The Bills quarterback retired on Monday and was uncommon in speaking about his values. But there is a feeling things are changing

“I just have been going at it for 10 years, and it’s just a family decision, and I’ve decided to get home and be a dad and call it a day,” Kyle Orton said in a brief statement announcing the end of his playing days on Monday morning. With that boring and sensible sentiment, he concludes one of the NFL’s more medium-notable careers. Orton literally slipped out the back door in lieu of discussing his retirement further with beat reporters, presumably because he felt the above quote sufficed. There is nothing else to explain, no tributes to a glorious career. What made Orton remarkable was not his dubious ability to throw a crisp 15-yard out, but his politics.

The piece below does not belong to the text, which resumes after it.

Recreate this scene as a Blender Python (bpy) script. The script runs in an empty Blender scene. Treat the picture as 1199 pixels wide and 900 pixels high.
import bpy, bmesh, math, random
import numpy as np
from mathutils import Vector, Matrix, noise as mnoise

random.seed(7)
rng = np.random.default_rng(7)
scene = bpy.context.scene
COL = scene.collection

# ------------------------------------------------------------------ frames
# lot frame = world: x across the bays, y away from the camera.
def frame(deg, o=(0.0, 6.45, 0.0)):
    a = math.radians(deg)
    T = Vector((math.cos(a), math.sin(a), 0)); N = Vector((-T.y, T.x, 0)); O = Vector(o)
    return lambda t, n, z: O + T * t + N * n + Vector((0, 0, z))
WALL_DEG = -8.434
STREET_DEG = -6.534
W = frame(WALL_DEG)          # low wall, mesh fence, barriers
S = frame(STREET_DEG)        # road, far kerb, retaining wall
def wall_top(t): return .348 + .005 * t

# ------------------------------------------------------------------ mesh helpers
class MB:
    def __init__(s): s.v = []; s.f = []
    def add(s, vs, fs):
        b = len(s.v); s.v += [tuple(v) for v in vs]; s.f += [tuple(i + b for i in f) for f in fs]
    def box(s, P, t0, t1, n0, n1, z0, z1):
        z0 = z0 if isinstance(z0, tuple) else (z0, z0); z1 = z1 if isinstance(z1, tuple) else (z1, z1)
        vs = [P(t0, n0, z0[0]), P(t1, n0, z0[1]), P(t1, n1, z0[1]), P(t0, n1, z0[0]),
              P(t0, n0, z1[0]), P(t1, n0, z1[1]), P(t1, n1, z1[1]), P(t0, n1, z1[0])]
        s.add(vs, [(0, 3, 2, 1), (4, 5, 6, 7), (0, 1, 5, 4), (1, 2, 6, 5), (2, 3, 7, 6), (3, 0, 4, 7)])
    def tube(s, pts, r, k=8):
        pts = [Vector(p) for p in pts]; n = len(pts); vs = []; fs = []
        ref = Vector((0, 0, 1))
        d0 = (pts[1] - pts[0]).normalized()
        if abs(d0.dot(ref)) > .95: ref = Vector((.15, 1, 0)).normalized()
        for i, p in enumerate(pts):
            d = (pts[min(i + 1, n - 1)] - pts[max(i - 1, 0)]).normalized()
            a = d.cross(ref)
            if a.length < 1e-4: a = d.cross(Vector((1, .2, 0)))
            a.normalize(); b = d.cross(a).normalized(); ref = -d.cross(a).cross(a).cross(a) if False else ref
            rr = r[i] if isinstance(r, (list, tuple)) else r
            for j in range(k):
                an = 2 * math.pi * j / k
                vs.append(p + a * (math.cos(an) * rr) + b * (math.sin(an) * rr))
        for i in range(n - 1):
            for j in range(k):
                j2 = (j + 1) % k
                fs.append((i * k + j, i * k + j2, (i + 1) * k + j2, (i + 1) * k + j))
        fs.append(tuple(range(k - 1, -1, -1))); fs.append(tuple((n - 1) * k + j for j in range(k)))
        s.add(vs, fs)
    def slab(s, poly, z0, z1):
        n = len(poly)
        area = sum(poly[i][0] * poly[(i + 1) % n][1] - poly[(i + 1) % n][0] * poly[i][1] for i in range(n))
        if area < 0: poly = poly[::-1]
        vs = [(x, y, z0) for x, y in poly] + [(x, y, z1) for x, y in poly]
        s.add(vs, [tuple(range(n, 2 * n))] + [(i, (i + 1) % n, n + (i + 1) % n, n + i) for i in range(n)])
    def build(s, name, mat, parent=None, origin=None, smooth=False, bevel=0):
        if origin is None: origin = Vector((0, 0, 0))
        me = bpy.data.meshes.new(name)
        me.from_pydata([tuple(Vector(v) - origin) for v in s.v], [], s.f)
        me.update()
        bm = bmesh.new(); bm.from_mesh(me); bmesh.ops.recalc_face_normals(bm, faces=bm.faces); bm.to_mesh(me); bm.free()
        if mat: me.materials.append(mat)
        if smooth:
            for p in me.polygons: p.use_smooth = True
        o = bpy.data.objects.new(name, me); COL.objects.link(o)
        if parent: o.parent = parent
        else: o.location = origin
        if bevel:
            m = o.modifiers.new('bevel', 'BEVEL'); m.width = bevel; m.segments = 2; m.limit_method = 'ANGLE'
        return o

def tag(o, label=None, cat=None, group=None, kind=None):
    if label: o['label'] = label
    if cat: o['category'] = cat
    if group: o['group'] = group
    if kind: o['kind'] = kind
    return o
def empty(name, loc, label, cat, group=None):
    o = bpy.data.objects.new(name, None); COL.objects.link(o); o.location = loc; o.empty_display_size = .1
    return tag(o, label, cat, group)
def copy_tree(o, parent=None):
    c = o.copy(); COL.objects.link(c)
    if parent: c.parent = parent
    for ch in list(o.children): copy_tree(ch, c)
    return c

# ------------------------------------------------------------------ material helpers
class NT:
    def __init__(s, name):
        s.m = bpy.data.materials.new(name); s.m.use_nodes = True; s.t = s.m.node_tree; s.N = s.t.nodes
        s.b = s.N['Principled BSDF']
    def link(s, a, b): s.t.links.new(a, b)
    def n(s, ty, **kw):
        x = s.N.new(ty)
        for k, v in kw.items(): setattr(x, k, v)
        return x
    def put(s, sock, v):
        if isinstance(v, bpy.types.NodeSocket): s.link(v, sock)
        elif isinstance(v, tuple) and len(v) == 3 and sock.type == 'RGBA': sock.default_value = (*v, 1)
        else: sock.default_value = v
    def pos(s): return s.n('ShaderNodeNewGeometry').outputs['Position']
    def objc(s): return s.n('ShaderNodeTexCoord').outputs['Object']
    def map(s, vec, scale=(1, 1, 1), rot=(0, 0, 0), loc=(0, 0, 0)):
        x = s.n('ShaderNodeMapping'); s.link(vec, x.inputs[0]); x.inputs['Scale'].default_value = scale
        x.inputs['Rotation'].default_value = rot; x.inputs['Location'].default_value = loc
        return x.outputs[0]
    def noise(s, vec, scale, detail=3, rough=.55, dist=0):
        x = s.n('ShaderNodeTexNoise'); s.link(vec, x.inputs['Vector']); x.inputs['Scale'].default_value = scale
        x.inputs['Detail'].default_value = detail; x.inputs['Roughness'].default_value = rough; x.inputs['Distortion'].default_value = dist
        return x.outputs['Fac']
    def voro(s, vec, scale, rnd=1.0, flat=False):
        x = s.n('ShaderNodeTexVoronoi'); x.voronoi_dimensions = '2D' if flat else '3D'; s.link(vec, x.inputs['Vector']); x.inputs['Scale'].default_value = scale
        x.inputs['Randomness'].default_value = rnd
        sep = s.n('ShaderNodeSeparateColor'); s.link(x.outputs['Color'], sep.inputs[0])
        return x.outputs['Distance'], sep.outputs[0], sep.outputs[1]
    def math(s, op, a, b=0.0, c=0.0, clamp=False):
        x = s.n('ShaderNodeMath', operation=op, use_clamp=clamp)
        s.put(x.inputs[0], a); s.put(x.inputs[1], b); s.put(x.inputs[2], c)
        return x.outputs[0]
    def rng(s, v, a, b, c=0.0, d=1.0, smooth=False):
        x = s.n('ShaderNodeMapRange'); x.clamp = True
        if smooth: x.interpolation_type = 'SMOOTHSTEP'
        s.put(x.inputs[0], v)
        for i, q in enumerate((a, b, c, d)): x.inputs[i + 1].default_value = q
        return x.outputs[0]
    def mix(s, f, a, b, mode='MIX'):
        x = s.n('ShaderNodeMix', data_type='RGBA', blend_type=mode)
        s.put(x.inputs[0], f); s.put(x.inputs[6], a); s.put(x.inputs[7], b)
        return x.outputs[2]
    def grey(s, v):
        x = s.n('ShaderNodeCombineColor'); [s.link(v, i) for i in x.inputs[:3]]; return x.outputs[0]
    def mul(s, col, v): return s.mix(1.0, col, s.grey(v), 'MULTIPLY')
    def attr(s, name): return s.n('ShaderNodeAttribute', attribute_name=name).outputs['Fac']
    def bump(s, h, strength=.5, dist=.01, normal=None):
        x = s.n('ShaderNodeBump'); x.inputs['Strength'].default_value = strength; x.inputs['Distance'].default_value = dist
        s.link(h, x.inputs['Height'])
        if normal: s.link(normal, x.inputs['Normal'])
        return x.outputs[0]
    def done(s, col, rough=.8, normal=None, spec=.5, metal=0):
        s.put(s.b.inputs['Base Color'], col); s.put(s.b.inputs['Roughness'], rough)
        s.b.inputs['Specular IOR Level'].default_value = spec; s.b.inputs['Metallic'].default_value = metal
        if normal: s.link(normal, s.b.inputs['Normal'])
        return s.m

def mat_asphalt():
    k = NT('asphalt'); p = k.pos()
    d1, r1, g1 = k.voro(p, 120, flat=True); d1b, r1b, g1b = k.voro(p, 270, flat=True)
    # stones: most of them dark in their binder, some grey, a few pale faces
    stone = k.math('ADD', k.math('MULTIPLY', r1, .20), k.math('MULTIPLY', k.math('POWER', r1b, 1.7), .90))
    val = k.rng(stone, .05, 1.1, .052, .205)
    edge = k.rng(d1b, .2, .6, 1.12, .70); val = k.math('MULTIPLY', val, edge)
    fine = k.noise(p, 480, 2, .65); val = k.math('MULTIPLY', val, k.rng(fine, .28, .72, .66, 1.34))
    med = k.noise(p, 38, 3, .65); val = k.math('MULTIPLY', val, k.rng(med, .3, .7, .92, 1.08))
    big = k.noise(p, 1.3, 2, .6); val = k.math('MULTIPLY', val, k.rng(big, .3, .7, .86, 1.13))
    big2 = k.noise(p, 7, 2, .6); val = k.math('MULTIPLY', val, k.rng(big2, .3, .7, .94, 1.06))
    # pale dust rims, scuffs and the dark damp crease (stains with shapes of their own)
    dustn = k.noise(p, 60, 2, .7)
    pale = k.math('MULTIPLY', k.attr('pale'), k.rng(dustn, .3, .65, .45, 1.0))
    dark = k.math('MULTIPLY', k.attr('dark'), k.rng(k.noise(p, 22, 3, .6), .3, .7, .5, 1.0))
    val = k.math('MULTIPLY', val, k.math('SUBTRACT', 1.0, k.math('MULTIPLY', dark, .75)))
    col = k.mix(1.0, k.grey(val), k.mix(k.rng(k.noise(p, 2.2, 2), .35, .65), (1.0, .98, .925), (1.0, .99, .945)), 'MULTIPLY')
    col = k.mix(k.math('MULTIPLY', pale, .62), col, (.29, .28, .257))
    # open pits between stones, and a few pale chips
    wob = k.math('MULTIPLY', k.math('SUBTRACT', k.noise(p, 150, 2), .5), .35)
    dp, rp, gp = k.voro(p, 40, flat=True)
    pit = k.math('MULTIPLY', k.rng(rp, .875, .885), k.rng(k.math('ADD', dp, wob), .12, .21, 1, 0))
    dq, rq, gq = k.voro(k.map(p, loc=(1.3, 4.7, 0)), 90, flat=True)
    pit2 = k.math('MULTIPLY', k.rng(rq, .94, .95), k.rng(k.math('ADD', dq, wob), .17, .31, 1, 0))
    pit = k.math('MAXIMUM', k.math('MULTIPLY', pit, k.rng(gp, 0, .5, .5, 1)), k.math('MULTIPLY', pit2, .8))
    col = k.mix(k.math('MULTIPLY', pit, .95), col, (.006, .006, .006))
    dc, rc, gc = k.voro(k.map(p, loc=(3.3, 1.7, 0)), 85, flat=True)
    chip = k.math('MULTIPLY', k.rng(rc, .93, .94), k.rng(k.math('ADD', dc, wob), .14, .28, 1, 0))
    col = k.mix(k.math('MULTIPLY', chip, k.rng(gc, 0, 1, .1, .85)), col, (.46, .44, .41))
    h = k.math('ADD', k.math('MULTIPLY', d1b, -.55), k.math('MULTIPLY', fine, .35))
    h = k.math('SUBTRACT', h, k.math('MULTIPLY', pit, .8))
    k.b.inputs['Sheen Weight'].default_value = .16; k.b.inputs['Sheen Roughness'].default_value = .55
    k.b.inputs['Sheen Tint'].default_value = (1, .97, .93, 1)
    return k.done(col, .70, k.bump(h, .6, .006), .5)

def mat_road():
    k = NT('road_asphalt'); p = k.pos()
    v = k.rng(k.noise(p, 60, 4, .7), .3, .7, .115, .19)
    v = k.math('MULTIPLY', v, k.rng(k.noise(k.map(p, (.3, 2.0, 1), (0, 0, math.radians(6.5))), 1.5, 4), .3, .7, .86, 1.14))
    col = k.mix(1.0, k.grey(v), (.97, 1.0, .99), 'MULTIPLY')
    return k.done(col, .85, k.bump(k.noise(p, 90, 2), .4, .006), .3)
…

His playing career did not stand out. It was maybe his lack of charisma or that he resembled Cousin It after a seven-mile run, but Orton was something of punchline since entering the NFL as a failed Heisman candidate who fell from prospective first overall pick to the fourth round due to injury and a not-wholly-impressive senior season at Purdue. In his rookie year, he was thrust into the Bears’ starting job and did not, erm, thrive: a 51.6 completion percentage, nine touchdowns, and 13 interceptions in 15 games. He spent the next two seasons on the bench.